Louis is on board when Baudin meets English explorer Matthew Flinders at Encounter Bay.
“They meet, they go up and prove that New South Wales and New Holland are joined and off they go to Port Jackson,” Dr McCarthy said. “There de Freycinet is given command of a boat called the Casuarina producing wonderful charts with Baudin.”
The scientists Baudin and Peron die before reaching France, so the task of writing up the voyage goes to de Freycinet.
“He writes a magnificent account,” Dr McCarthy said. “He’s produced extraordinary charts and the first complete map of Australia and established himself as an officer and a cartographer. He is given command of his own ship, Uranie.”
By this stage Louis and Rose had been married for three years and knew what had happened when Flinders’ wife Anne had tried to smuggle herself on board, only to be discovered and thrown off.
“Rose and Louis are not going to have this happen,” Dr McCarthy said. “Completely illegally, under the pretence of making more room for plants, he extends the poop deck of the ship specifically for Rose. Just before they leave she smuggles herself on board dressed as a man.”
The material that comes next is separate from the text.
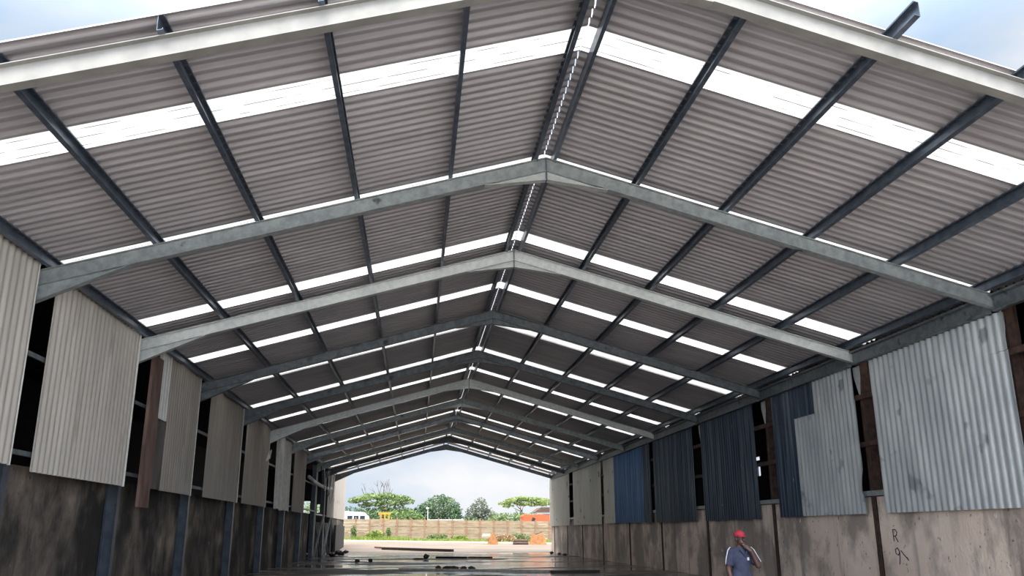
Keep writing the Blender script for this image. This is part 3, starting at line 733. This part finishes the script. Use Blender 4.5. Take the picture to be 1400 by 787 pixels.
for x in (10.9, 13.4): MB().tube([(x, 102.0, zb + .45), (x, 102.3, zb + .45)], .45, 14).build('wheel', M['boot'], t, True)
# house
t = thing('white_house', (16, 122, gz(16, 122)), 'small white house with a dark window behind the orange truck', 'house')
MB().box(14.3, 18.9, 121, 125, .4, 4.2).build('wall', M['white_paint'], t)
MB().prism([(14.0, 120.7, 4.15), (19.2, 120.7, 4.15), (18.6, 120.7, 4.8), (14.9, 120.7, 4.8)], (0, 4.6, 0)).build('roof', M['timber_dark'], t)
MB().box(15.0, 16.2, 120.97, 121.03, 3.15, 3.9).build('window', M['glass_dark'], t)

# ---- debris on the floor
def lying(name, label, cat, A, B, w, h, mat, group='debris on the floor'):
    o = MB().bar(A, B, w, h).build(name, mat); tag(o, label, cat, group); return o
lying('steel_beam', 'long dark beam lying across the yard at the far open end', 'beam', (-5.0, 76.8, gz(-5, 76.8) + .10), (.8, 72.7, gz(.8, 72.7) + .10), .28, .2, M['plank_dark'])
lying('timber_plank', 'short brown plank beside the end of the long dark beam', 'plank', (-5.7, 79.1, gz(-5.7, 79.1) + .08), (-4.3, 77.6, gz(-4.3, 77.6) + .07), .25, .12, M['brown_board'])
lying('timber_plank', 'dark plank lying on the wet floor in the middle distance', 'plank', (-.9, 57.0, .06), (1.0, 56.2, .06), .22, .12, M['plank_dark'])
lying('timber_plank', 'short brown plank lying in line with the dark plank in the middle distance', 'plank', (1.15, 57.2, .05), (2.6, 56.6, .05), .2, .1, M['brown_board'])
lying('concrete_strip', 'long pale strip lying across the nearest visible floor', 'strip', (-2.9, 40.4, .04), (3.4, 37.2, .04), .22, .08, M['plank_pale'])
lying('timber_plank', 'dark plank lying beside the end of the long pale strip', 'plank', (3.3, 36.3, .05), (5.3, 36.5, .05), .35, .1, M['plank_dark'])
def rock(label, x, y, s, seed, mat='stone', name='stone', group='stones on the floor'):
    rnd = random.Random(seed); bm = bmesh.new(); bmesh.ops.create_icosphere(bm, subdivisions=2, radius=1)
    for v in bm.verts:
        k = 1 + rnd.uniform(-.22, .22); v.co = Vector((v.co.x * s[0] * k, v.co.y * s[1] * k, v.co.z * s[2] * k))
    lo = min(v.co.z for v in bm.verts)
    mb = MB(); mb.add([v.co + Vector((x, y, gz(x, y) - lo - .01)) for v in bm.verts], [tuple(v.index for v in f.verts) for f in bm.faces]); bm.free()
    tag(mb.build(name, M[mat], None), label, 'stone', group)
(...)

Dr McCarthy then tells the tale of the intensely-personal diary Rose keeps as a present for her best friend Caroline.
“She never intends it to be published and never intends it to be seen by any but Caroline,” he said.
“It’s on everything you could dream about. It’s so important because it’s not a log by an officer, it’s not by someone wanting to write a book. It covers everything.”
Dr McCarthy gives the example of de Freycinet recovering the inscription plates left by earlier explorers de Vlamingh and Hamelin at Shark Bay, and the Uranie’s later shipwreck at the Falkland Islands in the South Atlantic.
“After surviving the wreck in the Falklands de Freycinet was not court martialled for Rose being there, he was court martialled for losing his ship in the Falklands,” Dr McCarthy said. “But they say ‘OK that’s fair enough’ and the journal gets home.”
Later, in the 1920s the diary is published in French with the more personal details taken out at the family’s request. However the NSW State Library now owns the original manuscript which Dr McCarthy is keen to see translated.
Mac McCarthy will be giving public lectures as part of Shark Bay shire’s commemoration of the de Freycinet visit today and tomorrow, September 21 and 22.
The French-Australian collaboration “The Art of Science” exhibition is displayed at the WA Museum September 12-December 12, 2018.